The exercise asks you to copy every line below in which "pixels" appears.

### Data shown
==============================
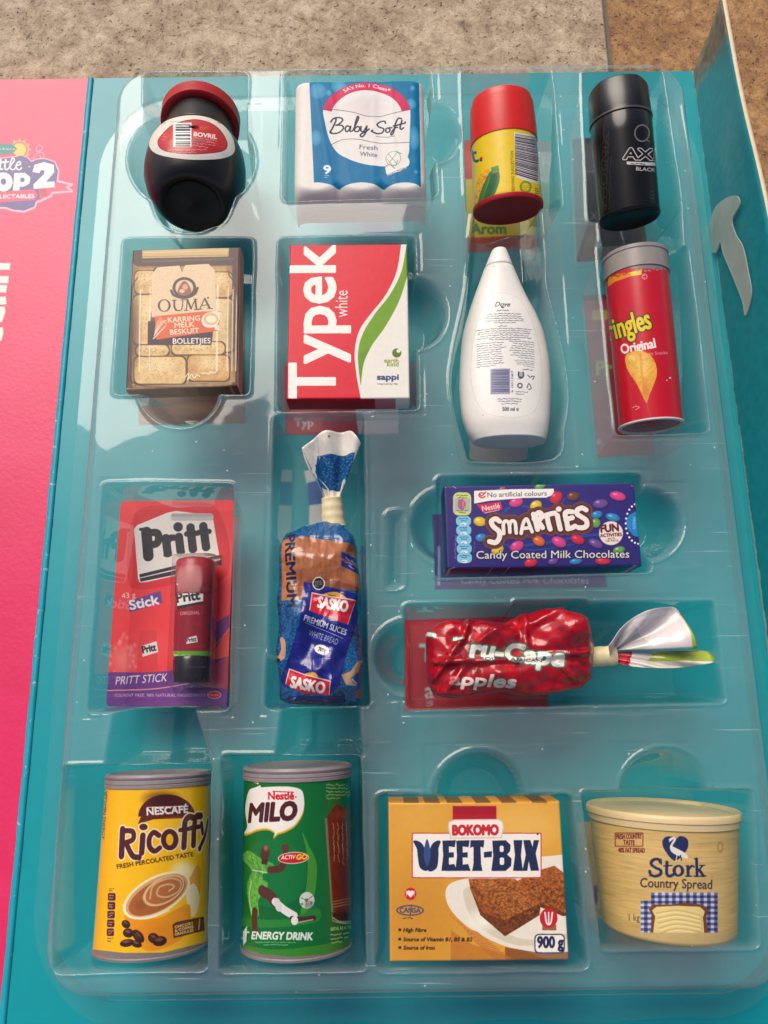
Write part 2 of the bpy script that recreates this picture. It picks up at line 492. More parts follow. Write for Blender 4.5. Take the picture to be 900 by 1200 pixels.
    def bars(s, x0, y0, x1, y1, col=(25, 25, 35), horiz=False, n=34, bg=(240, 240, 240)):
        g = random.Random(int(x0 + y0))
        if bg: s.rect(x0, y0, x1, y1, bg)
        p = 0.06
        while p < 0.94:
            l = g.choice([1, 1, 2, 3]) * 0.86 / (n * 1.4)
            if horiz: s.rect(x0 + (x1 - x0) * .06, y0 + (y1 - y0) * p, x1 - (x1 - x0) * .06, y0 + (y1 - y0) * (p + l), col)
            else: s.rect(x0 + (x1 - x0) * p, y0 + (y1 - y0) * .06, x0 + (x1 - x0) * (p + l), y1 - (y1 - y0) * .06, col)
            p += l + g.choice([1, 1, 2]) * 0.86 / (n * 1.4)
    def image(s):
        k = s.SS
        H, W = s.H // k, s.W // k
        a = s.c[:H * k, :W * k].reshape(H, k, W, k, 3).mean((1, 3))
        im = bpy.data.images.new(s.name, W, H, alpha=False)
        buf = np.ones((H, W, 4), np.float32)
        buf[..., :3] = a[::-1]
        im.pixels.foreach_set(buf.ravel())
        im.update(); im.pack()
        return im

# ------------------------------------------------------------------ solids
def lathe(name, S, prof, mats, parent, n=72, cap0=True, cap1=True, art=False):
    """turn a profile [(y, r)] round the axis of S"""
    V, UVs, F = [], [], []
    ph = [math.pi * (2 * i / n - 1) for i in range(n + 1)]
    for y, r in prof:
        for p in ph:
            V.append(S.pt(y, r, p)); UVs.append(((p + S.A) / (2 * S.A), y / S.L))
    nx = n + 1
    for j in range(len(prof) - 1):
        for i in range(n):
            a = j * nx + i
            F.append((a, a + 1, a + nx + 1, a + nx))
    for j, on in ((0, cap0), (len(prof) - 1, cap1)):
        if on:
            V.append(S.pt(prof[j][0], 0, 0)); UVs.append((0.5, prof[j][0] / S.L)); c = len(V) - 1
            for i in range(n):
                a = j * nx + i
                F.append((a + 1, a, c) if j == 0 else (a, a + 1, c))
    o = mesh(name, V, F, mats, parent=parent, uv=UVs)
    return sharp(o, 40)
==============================
### Problem solution
Write part 2 of the bpy script that recreates this picture. It picks up at line 492. More parts follow. Write for Blender 4.5. Take the picture to be 900 by 1200 pixels.
        im.pixels.foreach_set(buf.ravel())